According to legend, the Chinese princess Hsi Ling Shi claims the honour of discovering silk. Apparently she dropped a silk cocoon into her cup of tea, and when she removed it, the silk had unravelled into a single strand. It was from this one accident that the production of silk is supposed to have been born.

The Chinese carefully guarded the secrets of silk production (sericulture) for thousands of years. It was a capital offence to attempt to smuggle silk or reveal the secrets of its production outside of China. At one stage, silk was so highly regarded that silk clothes were the privilege of the Emperor alone. Silk had a major impact on Chinese foreign trade, and helped keep the Chinese dynasty afloat through thousands of years. As time wore on and the secrets of silk manufacture were passed from generation to generation, production methods improved and silk became a more widespread commodity in China. It is recorded that the secretes of sericulture had reached Korea by 200 BC and 100 years later silk was being produced in India.

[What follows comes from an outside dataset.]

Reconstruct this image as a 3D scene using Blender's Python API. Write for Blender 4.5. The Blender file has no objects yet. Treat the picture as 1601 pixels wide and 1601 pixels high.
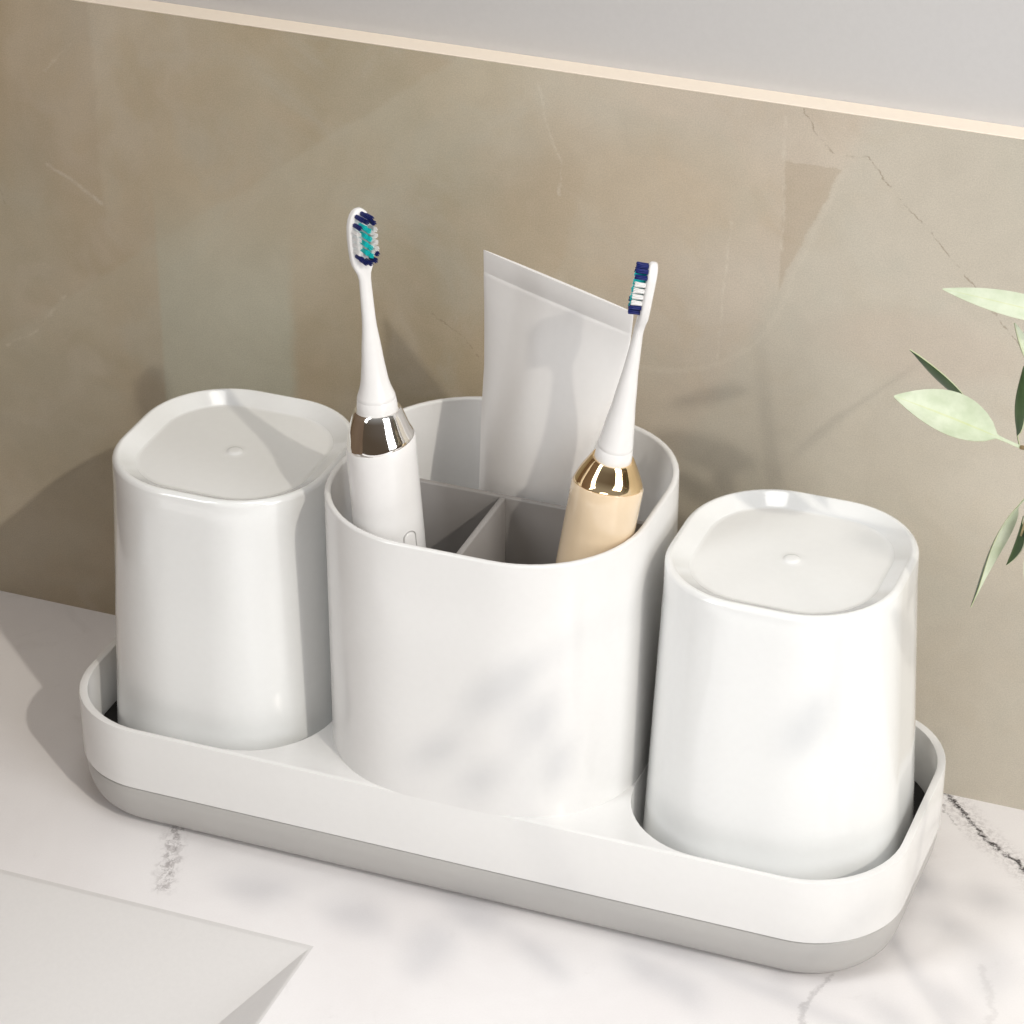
import bpy, bmesh, math, random
from mathutils import Vector, Matrix
from mathutils.geometry import tessellate_polygon
U = 0.01                      # the scene is laid out in centimetres
scene = bpy.context.scene
COL = scene.collection
rnd = random.Random(7)

# ------------------------------------------------------------------ node helpers
class NT:
    def __init__(s, tree): s.t = tree; s.n = tree.nodes; s.l = tree.links
    def node(s, typ, **kw):
        n = s.n.new(typ)
        for k, v in kw.items(): setattr(n, k, v)
        return n
    def put(s, sock, v):
        if isinstance(v, bpy.types.NodeSocket): s.l.new(v, sock)
        elif v is not None: sock.default_value = v
    def m(s, op, a, b=None, c=None, clamp=False):
        n = s.node('ShaderNodeMath', operation=op, use_clamp=clamp)
        for i, v in enumerate((a, b, c)): s.put(n.inputs[i], v)
        return n.outputs[0]
    def vm(s, op, a, b=None, scale=None, out=0):
        n = s.node('ShaderNodeVectorMath', operation=op)
        s.put(n.inputs[0], a); s.put(n.inputs[1], b)
        if scale is not None: s.put(n.inputs[3], scale)
        return n.outputs['Value' if out else 'Vector']
    def ss(s, v, lo, hi, a=0.0, b=1.0):
        n = s.node('ShaderNodeMapRange', interpolation_type='SMOOTHSTEP')
        s.put(n.inputs['Value'], v); s.put(n.inputs['From Min'], lo); s.put(n.inputs['From Max'], hi)
        s.put(n.inputs['To Min'], a); s.put(n.inputs['To Max'], b)
        return n.outputs['Result']
    def noise(s, vec, scale, detail=4, rough=.55, dist=0.0, color=False):
        n = s.node('ShaderNodeTexNoise')
        s.put(n.inputs['Vector'], vec); n.inputs['Scale'].default_value = scale
        n.inputs['Detail'].default_value = detail; n.inputs['Roughness'].default_value = rough
        n.inputs['Distortion'].default_value = dist
        return n.outputs['Color' if color else 'Fac']
    def mix(s, fac, a, b, mode='MIX'):
        n = s.node('ShaderNodeMix', data_type='RGBA', blend_type=mode)
        s.put(n.inputs[0], fac)
        for i, v in ((6, a), (7, b)):
            if isinstance(v, tuple): v = (v + (1,))[:4]
            s.put(n.inputs[i], v)
        return n.outputs[2]

def principled(name, color, rough=.4, metallic=0., coat=0., spec=.5, sss=0.):
    m = bpy.data.materials.new(name); m.use_nodes = True
    b = m.node_tree.nodes['Principled BSDF']
    b.inputs['Base Color'].default_value = (*color, 1)
    b.inputs['Roughness'].default_value = rough
    b.inputs['Metallic'].default_value = metallic
    b.inputs['Coat Weight'].default_value = coat
    b.inputs['Coat Roughness'].default_value = .06
    b.inputs['Specular IOR Level'].default_value = spec
    if sss:
        b.inputs['Subsurface Weight'].default_value = sss
        b.inputs['Subsurface Radius'].default_value = (.004, .003, .002)
        b.inputs['Subsurface Scale'].default_value = 1.0
    return m, NT(m.node_tree), b

def plastic(name, color, rough, var=.006, coat=0., bump=.0):
    m, t, b = principled(name, color, rough, coat=coat)
    pos = t.node('ShaderNodeNewGeometry').outputs['Position']
    n = t.noise(pos, 400, 3)
    f = t.ss(n, .3, .7, 1 - var, 1 + var)
    c = t.vm('SCALE', tuple(color), None, f)
    t.put(b.inputs['Base Color'], c)
    if bump:
        bp = t.node('ShaderNodeBump'); bp.inputs['Strength'].default_value = bump
        bp.inputs['Distance'].default_value = .0001
        t.put(bp.inputs['Height'], t.noise(pos, 2500, 2)); t.put(b.inputs['Normal'], bp.outputs[0])
    return m

# distance from a point to a segment, as a node group (2-D, centimetres)
seg = bpy.data.node_groups.new('segment_distance', 'ShaderNodeTree')
for nm in ('P', 'A', 'B'): seg.interface.new_socket(nm, in_out='INPUT', socket_type='NodeSocketVector')
seg.interface.new_socket('D', in_out='OUTPUT', socket_type='NodeSocketFloat')
g = NT(seg); gi = g.node('NodeGroupInput'); go = g.node('NodeGroupOutput')
ab = g.vm('SUBTRACT', gi.outputs['B'], gi.outputs['A']); ap = g.vm('SUBTRACT', gi.outputs['P'], gi.outputs['A'])
tt = g.m('DIVIDE', g.vm('DOT_PRODUCT', ap, ab, out=1), g.vm('DOT_PRODUCT', ab, ab, out=1), clamp=True)
g.put(go.inputs[0], g.vm('LENGTH', g.vm('SUBTRACT', ap, g.vm('SCALE', ab, None, tt)), out=1))

def polyline_dist(t, P, pts):
    d = None
    for a, b in zip(pts, pts[1:]):
        n = t.node('ShaderNodeGroup'); n.node_tree = seg
        t.put(n.inputs['P'], P); n.inputs['A'].default_value = (*a, 0); n.inputs['B'].default_value = (*b, 0)
        d = n.outputs[0] if d is None else t.m('MINIMUM', d, n.outputs[0])
    return d

# ------------------------------------------------------------------ materials
M = {}
M['cup'] = plastic('glossy_white_plastic', (.81, .82, .815), .13, coat=.5)
M['body'] = plastic('satin_white_plastic', (.765, .76, .75), .17)
M['grey'] = plastic('soft_grey_plastic', (.455, .445, .43), .4, bump=.05)
M['insert'] = plastic('grey_divider_plastic', (.28, .265, .255), .4)
M['pocket_dark'] = plastic('painted_pocket_shade', (.02, .018, .017), .7)  # near-black colour that stands in for shade in the pockets
M['brush'] = plastic('white_brush_plastic', (.80, .79, .78), .22)
M['tube'] = plastic('white_tube_laminate', (.88, .87, .86), .48)
M['cream'] = plastic('cream_lacquer', (.78, .62, .43), .16, coat=.8)
M['cap'] = plastic('white_cap_plastic', (.76, .75, .74), .35)
M['blue'] = plastic('navy_bristle', (.004, .012, .13), .4)
M['teal'] = plastic('teal_bristle', (.0, .60, .60), .4)
M['whiteb'] = plastic('white_bristle', (.78, .77, .76), .5)
M['line'] = plastic('grey_groove', (.42, .41, .40), .5)
def metal(name, col, rough):
    m, t, b = principled(name, col, rough, metallic=1.)
    pos = t.node('ShaderNodeNewGeometry').outputs['Position']
    t.put(b.inputs['Roughness'], t.ss(t.noise(pos, 90, 3), .3, .7, rough * .8, rough * 1.3))
    return m
M['chrome'] = metal('polished_chrome', (.86, .84, .81), .06)
M['gold'] = metal('polished_champagne_gold', (.86, .66, .40), .07)
M['ceramic'] = plastic('ceramic_vase', (.7, .69, .66), .35)
M['edge'] = plastic('cream_slab_edge', (.88, .78, .66), .55)

def cm_pos(t):
    return t.vm('SCALE', t.node('ShaderNodeNewGeometry').outputs['Position'], None, 100.)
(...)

Silk today Throughout the ages silk has been a valued commodity and today is no different. Although the volume has increased, the fundamentals of silk production have stayed largely the same. The natural properties of silk and its hypoallergenic qualities have been well documented and are becoming increasingly popular. Here at ellesilk.com we are proud to uphold the ancient tradition of the silk road, bringing the finest quality silk products we can find to our customers.

The Silk Road

The late 1st and early 2nd Century BC saw the opening of the silk road, a route which stretched over 4000 miles through Asia and on to the Middle East. Silk was traded along this route and eventually found its way into Europe as a highly prized commodity, often considered to be more valuable than gold. It is recorded that Roman emperor Heliogabalus was the only Roman of his time to wear a garment made of pure silk. Marco Polo (1254-1324) was possibly the routes most famous traveller. He travelled through Mongolia and into China, finding the source of the silk road. It was after his return to Venice that European silk production began.